Among the thousands of Cambodian garment workers who have fainted on the job over the past few years, many suffer from malnutrition, anemia and dehydration. Low wages and a relative monopoly on food canteens surrounding factories leave workers with few options for healthy food. In recent months, however, Cambodia’s garment manufacturers and unions have begun working together to urge clothing and apparel brand makers to fund one free meal for workers each day. The Solidarity Center played a key role in facilitating the agreement between the two groups.
The cost to corporations would be minimal, yet would be a big boost for garment workers, who now spend 60 percent of their salary on food, says David Welsh, the Solidarity Center’s Cambodia program director.
At a brown bag lunch at the Solidarity Center in Washington, D.C., last week, Welsh provided an update on the Solidarity Center’s work in Cambodia, where the garment industry represents 90 percent of the country’s exports and employs an estimated 357,000 workers, most of whom are women.
Garment workers received a 25 percent wage increase in the past year, says Welsh, but it has been eroded by a commensurate hike in food costs, which are high at the factory-owned cafeterias.
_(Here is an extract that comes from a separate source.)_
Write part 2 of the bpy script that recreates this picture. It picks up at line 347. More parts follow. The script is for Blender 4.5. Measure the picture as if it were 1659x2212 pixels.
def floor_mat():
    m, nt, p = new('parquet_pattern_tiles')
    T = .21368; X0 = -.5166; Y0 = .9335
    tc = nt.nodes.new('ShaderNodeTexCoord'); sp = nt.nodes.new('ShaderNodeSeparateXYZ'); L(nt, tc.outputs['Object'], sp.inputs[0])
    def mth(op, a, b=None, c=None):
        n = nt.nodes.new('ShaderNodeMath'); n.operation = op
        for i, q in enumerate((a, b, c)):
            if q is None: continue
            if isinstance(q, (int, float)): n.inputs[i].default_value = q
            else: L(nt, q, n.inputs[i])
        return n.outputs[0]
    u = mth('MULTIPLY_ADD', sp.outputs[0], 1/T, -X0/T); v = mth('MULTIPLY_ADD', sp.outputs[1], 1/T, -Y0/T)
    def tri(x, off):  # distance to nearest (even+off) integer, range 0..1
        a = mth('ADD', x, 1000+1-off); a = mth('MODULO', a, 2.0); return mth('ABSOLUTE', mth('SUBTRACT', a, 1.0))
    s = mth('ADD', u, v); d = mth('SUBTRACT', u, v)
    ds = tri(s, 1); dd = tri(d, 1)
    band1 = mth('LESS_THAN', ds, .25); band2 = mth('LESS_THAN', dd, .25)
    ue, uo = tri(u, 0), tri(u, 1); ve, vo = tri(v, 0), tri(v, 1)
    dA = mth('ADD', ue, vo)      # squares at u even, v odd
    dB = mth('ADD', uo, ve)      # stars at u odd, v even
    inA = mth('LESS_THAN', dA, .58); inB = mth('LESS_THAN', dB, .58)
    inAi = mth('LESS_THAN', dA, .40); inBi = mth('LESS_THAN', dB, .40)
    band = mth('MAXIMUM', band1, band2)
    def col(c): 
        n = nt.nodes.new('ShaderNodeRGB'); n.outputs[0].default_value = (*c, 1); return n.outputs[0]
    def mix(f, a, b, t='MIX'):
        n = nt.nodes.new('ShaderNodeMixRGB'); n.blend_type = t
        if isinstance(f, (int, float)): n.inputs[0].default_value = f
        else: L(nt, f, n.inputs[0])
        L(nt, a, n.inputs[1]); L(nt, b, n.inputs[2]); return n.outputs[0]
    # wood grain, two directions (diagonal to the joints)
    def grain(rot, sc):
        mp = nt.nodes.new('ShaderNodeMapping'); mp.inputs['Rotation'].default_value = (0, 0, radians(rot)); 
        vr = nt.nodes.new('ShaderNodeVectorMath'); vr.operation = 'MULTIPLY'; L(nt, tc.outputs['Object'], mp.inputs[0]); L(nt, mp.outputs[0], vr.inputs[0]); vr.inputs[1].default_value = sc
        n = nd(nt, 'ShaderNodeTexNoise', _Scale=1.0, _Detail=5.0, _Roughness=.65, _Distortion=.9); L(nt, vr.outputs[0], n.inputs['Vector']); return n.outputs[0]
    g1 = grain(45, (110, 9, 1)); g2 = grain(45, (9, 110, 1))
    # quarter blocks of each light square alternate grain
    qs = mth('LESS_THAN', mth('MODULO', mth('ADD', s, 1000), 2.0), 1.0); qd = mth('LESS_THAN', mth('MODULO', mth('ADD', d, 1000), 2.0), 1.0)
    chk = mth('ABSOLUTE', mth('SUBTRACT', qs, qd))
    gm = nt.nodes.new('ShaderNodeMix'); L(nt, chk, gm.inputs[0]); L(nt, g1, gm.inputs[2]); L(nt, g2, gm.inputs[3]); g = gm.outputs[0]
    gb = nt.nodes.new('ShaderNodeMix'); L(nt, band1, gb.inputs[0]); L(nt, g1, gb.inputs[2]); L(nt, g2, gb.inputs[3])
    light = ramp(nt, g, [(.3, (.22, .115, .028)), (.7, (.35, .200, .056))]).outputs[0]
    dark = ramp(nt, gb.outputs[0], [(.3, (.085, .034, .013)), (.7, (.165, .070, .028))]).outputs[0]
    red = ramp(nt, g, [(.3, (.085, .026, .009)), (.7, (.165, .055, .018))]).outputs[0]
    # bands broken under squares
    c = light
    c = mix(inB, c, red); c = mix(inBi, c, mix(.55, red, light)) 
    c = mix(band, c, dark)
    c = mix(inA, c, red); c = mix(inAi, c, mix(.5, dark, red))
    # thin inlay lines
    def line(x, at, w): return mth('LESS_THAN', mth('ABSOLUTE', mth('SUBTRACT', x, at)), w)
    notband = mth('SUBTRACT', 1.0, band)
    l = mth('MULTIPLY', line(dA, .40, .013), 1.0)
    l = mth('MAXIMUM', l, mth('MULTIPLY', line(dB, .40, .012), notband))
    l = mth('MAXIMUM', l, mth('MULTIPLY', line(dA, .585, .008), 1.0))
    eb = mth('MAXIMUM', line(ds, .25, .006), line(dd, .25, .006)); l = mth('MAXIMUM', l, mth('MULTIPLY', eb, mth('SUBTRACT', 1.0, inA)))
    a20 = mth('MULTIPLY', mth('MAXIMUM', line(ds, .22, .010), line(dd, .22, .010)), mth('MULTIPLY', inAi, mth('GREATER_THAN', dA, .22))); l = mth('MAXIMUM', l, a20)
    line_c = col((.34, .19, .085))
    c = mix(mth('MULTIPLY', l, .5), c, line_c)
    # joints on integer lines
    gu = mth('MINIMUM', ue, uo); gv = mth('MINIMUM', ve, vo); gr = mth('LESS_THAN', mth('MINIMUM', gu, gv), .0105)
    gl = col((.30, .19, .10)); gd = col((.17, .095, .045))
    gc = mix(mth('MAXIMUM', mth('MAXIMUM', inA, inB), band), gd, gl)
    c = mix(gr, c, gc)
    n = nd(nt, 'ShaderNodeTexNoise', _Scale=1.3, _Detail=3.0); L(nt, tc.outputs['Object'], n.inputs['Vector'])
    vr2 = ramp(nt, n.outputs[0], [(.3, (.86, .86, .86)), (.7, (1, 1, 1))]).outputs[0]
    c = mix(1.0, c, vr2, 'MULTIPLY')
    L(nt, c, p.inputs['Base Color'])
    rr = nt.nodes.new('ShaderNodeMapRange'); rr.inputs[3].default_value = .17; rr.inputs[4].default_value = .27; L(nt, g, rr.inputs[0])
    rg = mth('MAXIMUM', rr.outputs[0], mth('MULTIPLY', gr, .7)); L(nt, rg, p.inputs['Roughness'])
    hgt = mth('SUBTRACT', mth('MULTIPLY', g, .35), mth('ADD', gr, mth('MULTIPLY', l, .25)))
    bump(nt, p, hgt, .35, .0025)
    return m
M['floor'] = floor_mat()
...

In addition, the workers are under pressure to send much of their earnings back to their families at home. Poor nutrition is one of many factors behind the fainting incidents in Cambodia’s garment factories, according to the International Labor Organization (ILO). “Contributing factors include poor worker nutrition, excessive overtime, high heat levels, poor ventilation and mass psychogenic illness (MPI),” according to the ILO’s Better Factories-Cambodia report. Workers in factories where mass faintings have occurred say they work between 12 and 14 hours a day while being exposed to strong chemicals in hot and poorly ventilated environments. Most of the female workers said they also travel long hours standing in overcrowded trucks to get to work each day.
In addition to working to improve conditions in Cambodia’s garment factories, the Solidarity Center has been instrumental in helping local unions reshape Cambodia’s proposed trade union law. As originally drafted, the proposed law was in clear violation of every major agreement ratified by the ILO, says Welsh. The trade union law now being considered adheres closely to international labor standards and would include informal sector workers, a group not currently covered by the nation’s labor law. More than 80 percent of Cambodia’s population is younger than age 30, and 70 percent of young workers are in informal sector jobs (including irregular and non-wage jobs such as street vendors).
Welsh also reported that large-scale union organizing is taking place in industries such as construction, where workers at Cambodia’s biggest building materials factory recently formed a union. More than 100 workers restoring the nation’s historic tourist destination, Angkor Wat, also recently joined the BWTUC (Building and Construction Workers Trade Union Confederation), which is affiliated with the independent Cambodian Labor Confederation.